Книга, которую вы читаете называется – «Степной волк». Вы себя с кем-то таким ассоциируете?

Кстати, интересно. Мне нравится эта книга, потому что она часто обо мне. Люди же понимают, что в них живет не один человек. Однажды я захотел на серьезных щах быть каждый месяц разным, прожить жизнь актера. Это мое идиотское мышление (смеется). Один месяц прожить рок-н-рольщиком, другой месяц я ботан, следующий месяц – альфонс и так далее. Не просто притворяться, а реально так жить. Месяц учишься идеально, а другой просто не приходишь на учебу, потому что ты теперь другой, у тебя другое амплуа и тебе это не надо. Я очень долго над этим думал, но потом понял, что просто растеряю всех своих друзей. Но мне очень интересно, может, когда-нибудь в будущем…так что не пугайтесь, если однажды увидите меня купающимся в фонтане голым (смеется).

Хорошо, мы просто пройдем мимо (смеется). А вообще вы за молодежью следите? Что интересно вашим ровесникам? Есть ли у них интерес к происходящему? Вы со своими друзьями обсуждаете политическую или гражданскую повестку?

Этого настолько много! Вы знаете, политику я толком не обсуждаю в Алматы. Я ее очень много обсуждаю на севере. Там весь район – 48 пацанов – все знают о политике, как ни странно. Их диванными аналитиками не назовешь, они все с мозгами. Этим ребятам на севере нечем заняться. Мне грустно: мои друзья занимаются ерундой. А здесь мы обсуждаем различные темы, но больше отшучиваемся.

Что интересует ваших алматинских друзей?

Они знают, чего они хотят от жизни, зачем они здесь; они занимаются творчеством, развиваются. Своим делом они хотят что-то изменить. Они все любят жизнь. Кстати, в Америке мне показалось, что люди любят жизнь, следят за своей жизнью. Они очень не любят свое правительство, но они живут своей хорошей жизнью. В Казахстане не так, здесь больше любят жаловаться.

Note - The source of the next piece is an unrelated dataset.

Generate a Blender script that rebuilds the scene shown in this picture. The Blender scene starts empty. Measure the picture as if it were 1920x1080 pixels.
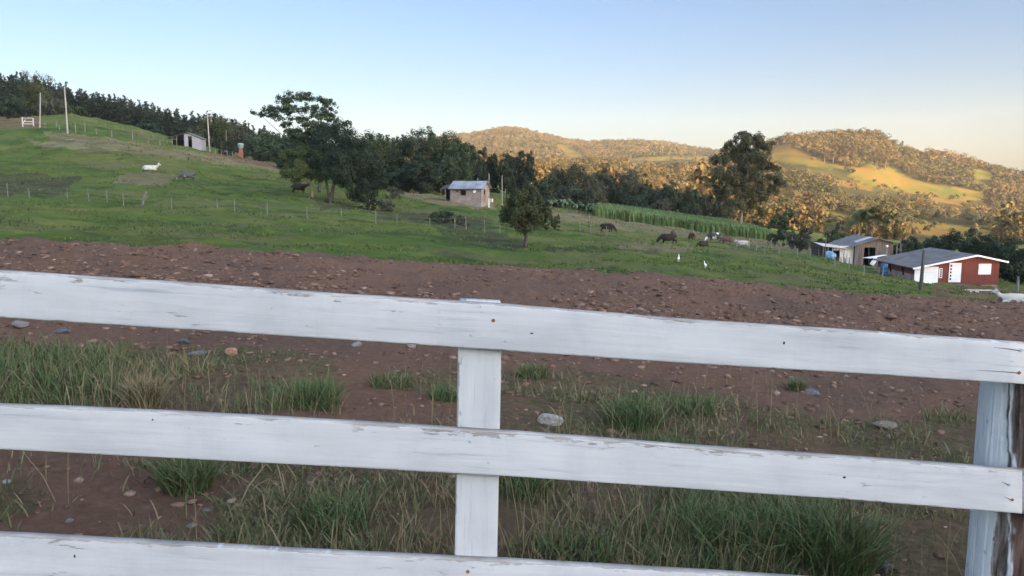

Вы тоже знаете, что вы хотите от жизни? Это такой сложный вопрос.

Два года назад я отвечал на этот вопрос – «Я хочу изменить мир». Полтора года назад отвечал – «Хочу оставить след». Сейчас – «Я хочу жить».

Самрат, сколько вам лет и какие сигареты вы курите?

Мне 20 лет. Курю Winston синий. (Смеется).